Your task is to give the listing below back word for word, pictures excluded.

_ _ _ _ _ _ _

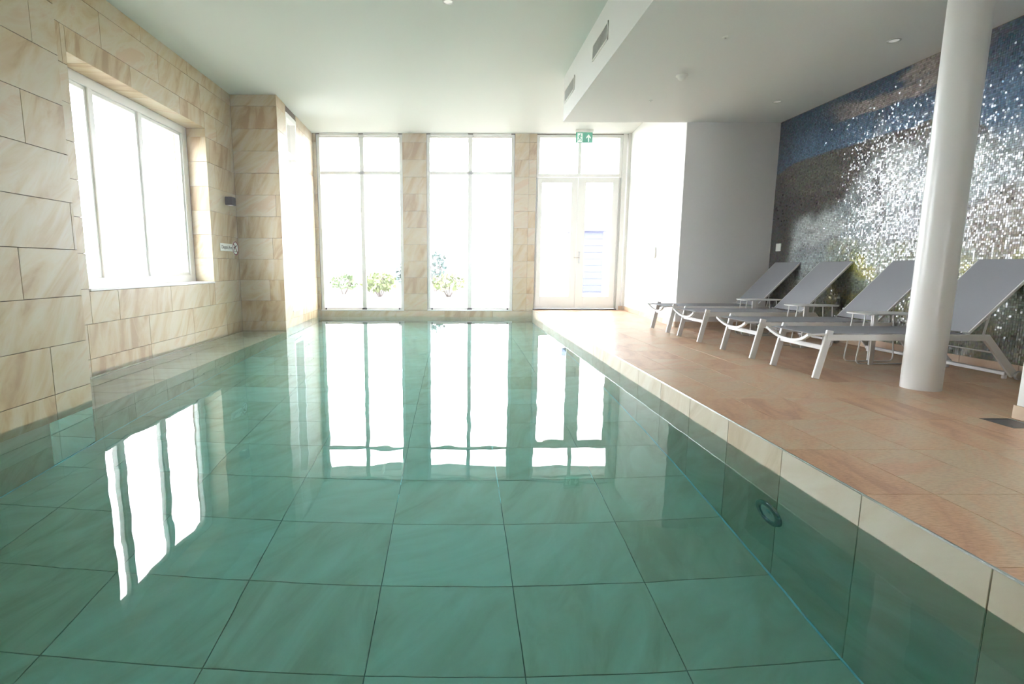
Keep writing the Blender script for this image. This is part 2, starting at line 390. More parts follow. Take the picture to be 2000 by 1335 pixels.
def tall_window(name, x0, x1, mull):
    b = MB(); frame_bars(b, 'y', YF + .035, YF + .115, x0, x1, .112, CE - .012, .065, extra_v=(mull,), extra_h=(2.96,), tv=.085, th=.06)
    wo = struct(b.build(name, M_frame, bevel=.004))
    for a0, a1 in ((x0 + .065, mull - .0375), (mull + .0375, x1 - .065)):
        for z0, z1 in ((.177, 2.93), (2.99, CE - .077)):
            MB().box(a0, a1, YF + .072, YF + .078, z0, z1).build('pane', M_glass, wo)
    MB().box(x0, x1, YF - .012, YF + .04, .112, .135).build('window_sill', M_sill, wo, bevel=.003)
    for a0, a1 in ((x0 + .08, mull - .05), (mull + .05, x1 - .08)):
        MB().box(a0, a1, YF - .02, YF + .03, CE - .05, CE - .004).build('blind_rail', M_frame, wo, bevel=.004)
        MB().tube([(a0 + .015, YF + .012, .15), (a0 + .015, YF + .012, CE - .05)], .0018, 5).build('guide_wire', M_steel, wo)
        MB().tube([(a1 - .015, YF + .012, .15), (a1 - .015, YF + .012, CE - .05)], .0018, 5).build('guide_wire', M_steel, wo)
    for x, wd in ((x0 + .10, .03), (mull, .10), (x1 - .10, .03)):
        MB().box(x - wd / 2, x + wd / 2, YF + .0, YF + .03, .136, .175).build('guide_bracket', M_dark, wo, bevel=.006)
    return wo
tall_window('window_3', XW[0], XW[1], -1.945)
tall_window('window_4', XW[2], XW[3], 0.295)

# window_5: lights above the double door; door_1 with two leaves
DX0, DX1, DM = 1.66, 3.40, 2.545
b = MB(); frame_bars(b, 'y', YF + .035, YF + .115, DX0, 3.42, 2.885, CE - .012, .06, extra_v=(DM,), tv=.07)
w5 = struct(b.build('window_5', M_frame, bevel=.004))
for a0, a1 in ((DX0 + .06, DM - .035), (DM + .035, 3.36)):
    MB().box(a0, a1, YF + .072, YF + .078, 2.945, CE - .072).build('pane', M_glass, w5)
b = MB(); b.box(DX0, DX0 + .035, YF + .03, YF + .12, DK, 2.885); b.box(3.375, 3.42, YF + .03, YF + .12, DK, 2.885)
d1 = struct(b.build('door_1', M_frame, bevel=.003))
MB().box(DX0 - .02, 3.42, YF - .005, YF + .12, DK, DK + .022).build('threshold', M_dark, d1)
def leaf(x0, x1, g0, g1, hx):
    s = MB(); y0, y1 = YF + .045, YF + .095
    s.box(x0, g0, y0, y1, DK + .03, 2.875); s.box(g1, x1, y0, y1, DK + .03, 2.875)
    s.box(g0, g1, y0, y1, DK + .03, .42); s.box(g0, g1, y0, y1, 2.77, 2.875)
    lf = s.build('door_leaf', M_frame, d1, bevel=.004)
    MB().box(g0, g1, YF + .067, YF + .073, .42, 2.77).build('pane', M_glass, lf)
    s = MB(); s.box(g0 + .0, g1, YF + .04, YF + .047, .235, .245); s.build('bottom_rail_moulding', M_frame, lf)
    return lf
lf1 = leaf(DX0 + .037, DM - .012, 1.79, 2.40, 2.5)
lf2 = leaf(DM - .008, 3.372, 2.70, 3.255, 2.6)
h = MB(); h.box(2.585, 2.615, YF + .033, YF + .045, 1.12, 1.36); h.tube([(2.60, YF + .045, 1.24), (2.60, YF - .005, 1.24), (2.48, YF - .005, 1.24)], .009, 8)
ho = h.build('door_handle', M_chrome, lf2, smooth=True); ho['label'] = 'chrome lever handle'
# white trim between door and side wall
t1 = struct(MB().box(3.42, 3.50, YF + .0, YF + .12, DK, CE).box(3.515, 3.57, YF - .03, YF + .12, DK, CE).build('trim_1', M_frame, bevel=.004))
tile(t1, M_skirt, (0, YF - .04, DK), (1, 0, 0), (0, 0, 1), 3.45, 3.55, 0, .09)

# ------------------------------------------------------------------ right hand walls
XR = 3.335
b = MB()
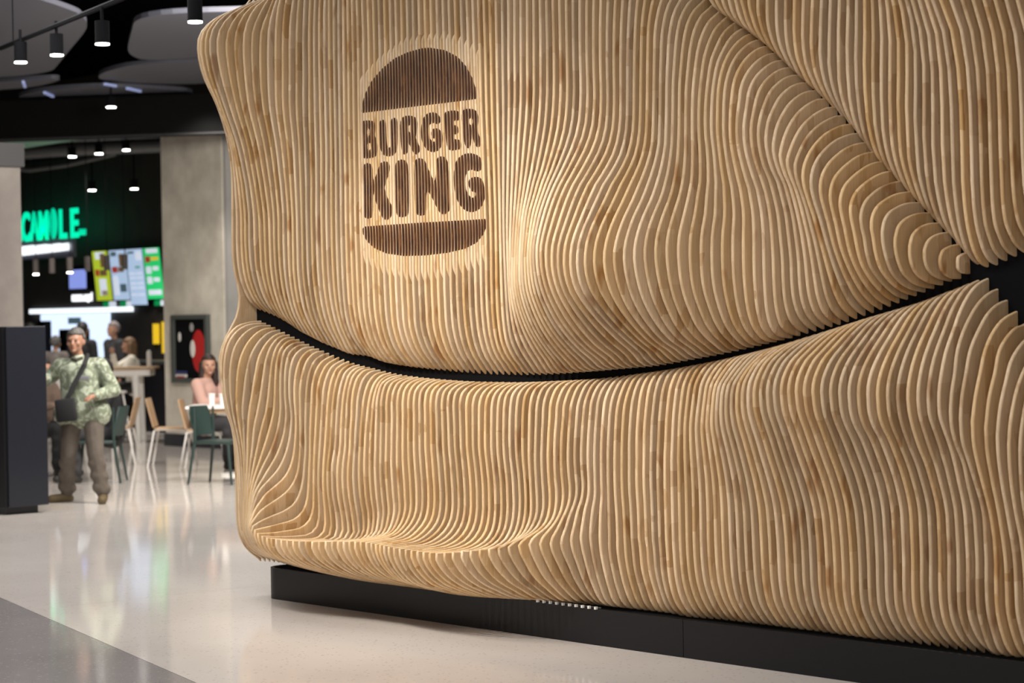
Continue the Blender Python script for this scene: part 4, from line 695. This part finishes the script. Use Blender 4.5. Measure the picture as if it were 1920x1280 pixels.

_ _ _ _ _ _ _

RESPONSE TO THIS EXERCISE:
Keep writing the Blender script for this image. This is part 2, starting at line 390. More parts follow. Take the picture to be 2000 by 1335 pixels.
def tall_window(name, x0, x1, mull):
    b = MB(); frame_bars(b, 'y', YF + .035, YF + .115, x0, x1, .112, CE - .012, .065, extra_v=(mull,), extra_h=(2.96,), tv=.085, th=.06)
    wo = struct(b.build(name, M_frame, bevel=.004))
    for a0, a1 in ((x0 + .065, mull - .0375), (mull + .0375, x1 - .065)):
        for z0, z1 in ((.177, 2.93), (2.99, CE - .077)):
            MB().box(a0, a1, YF + .072, YF + .078, z0, z1).build('pane', M_glass, wo)
    MB().box(x0, x1, YF - .012, YF + .04, .112, .135).build('window_sill', M_sill, wo, bevel=.003)
    for a0, a1 in ((x0 + .08, mull - .05), (mull + .05, x1 - .08)):
        MB().box(a0, a1, YF - .02, YF + .03, CE - .05, CE - .004).build('blind_rail', M_frame, wo, bevel=.004)
        MB().tube([(a0 + .015, YF + .012, .15), (a0 + .015, YF + .012, CE - .05)], .0018, 5).build('guide_wire', M_steel, wo)
        MB().tube([(a1 - .015, YF + .012, .15), (a1 - .015, YF + .012, CE - .05)], .0018, 5).build('guide_wire', M_steel, wo)
    for x, wd in ((x0 + .10, .03), (mull, .10), (x1 - .10, .03)):
        MB().box(x - wd / 2, x + wd / 2, YF + .0, YF + .03, .136, .175).build('guide_bracket', M_dark, wo, bevel=.006)
    return wo
tall_window('window_3', XW[0], XW[1], -1.945)
tall_window('window_4', XW[2], XW[3], 0.295)

# window_5: lights above the double door; door_1 with two leaves
DX0, DX1, DM = 1.66, 3.40, 2.545
b = MB(); frame_bars(b, 'y', YF + .035, YF + .115, DX0, 3.42, 2.885, CE - .012, .06, extra_v=(DM,), tv=.07)
w5 = struct(b.build('window_5', M_frame, bevel=.004))
for a0, a1 in ((DX0 + .06, DM - .035), (DM + .035, 3.36)):
    MB().box(a0, a1, YF + .072, YF + .078, 2.945, CE - .072).build('pane', M_glass, w5)
b = MB(); b.box(DX0, DX0 + .035, YF + .03, YF + .12, DK, 2.885); b.box(3.375, 3.42, YF + .03, YF + .12, DK, 2.885)
d1 = struct(b.build('door_1', M_frame, bevel=.003))
MB().box(DX0 - .02, 3.42, YF - .005, YF + .12, DK, DK + .022).build('threshold', M_dark, d1)
def leaf(x0, x1, g0, g1, hx):
    s = MB(); y0, y1 = YF + .045, YF + .095
    s.box(x0, g0, y0, y1, DK + .03, 2.875); s.box(g1, x1, y0, y1, DK + .03, 2.875)
    s.box(g0, g1, y0, y1, DK + .03, .42); s.box(g0, g1, y0, y1, 2.77, 2.875)
    lf = s.build('door_leaf', M_frame, d1, bevel=.004)
    MB().box(g0, g1, YF + .067, YF + .073, .42, 2.77).build('pane', M_glass, lf)
    s = MB(); s.box(g0 + .0, g1, YF + .04, YF + .047, .235, .245); s.build('bottom_rail_moulding', M_frame, lf)
    return lf
lf1 = leaf(DX0 + .037, DM - .012, 1.79, 2.40, 2.5)
lf2 = leaf(DM - .008, 3.372, 2.70, 3.255, 2.6)
h = MB(); h.box(2.585, 2.615, YF + .033, YF + .045, 1.12, 1.36); h.tube([(2.60, YF + .045, 1.24), (2.60, YF - .005, 1.24), (2.48, YF - .005, 1.24)], .009, 8)
ho = h.build('door_handle', M_chrome, lf2, smooth=True); ho['label'] = 'chrome lever handle'
# white trim between door and side wall
t1 = struct(MB().box(3.42, 3.50, YF + .0, YF + .12, DK, CE).box(3.515, 3.57, YF - .03, YF + .12, DK, CE).build('trim_1', M_frame, bevel=.004))
tile(t1, M_skirt, (0, YF - .04, DK), (1, 0, 0), (0, 0, 1), 3.45, 3.55, 0, .09)

# ------------------------------------------------------------------ right hand walls
XR = 3.335
b = MB()
Continue the Blender Python script for this scene: part 4, from line 695. This part finishes the script. Use Blender 4.5. Measure the picture as if it were 1920x1280 pixels.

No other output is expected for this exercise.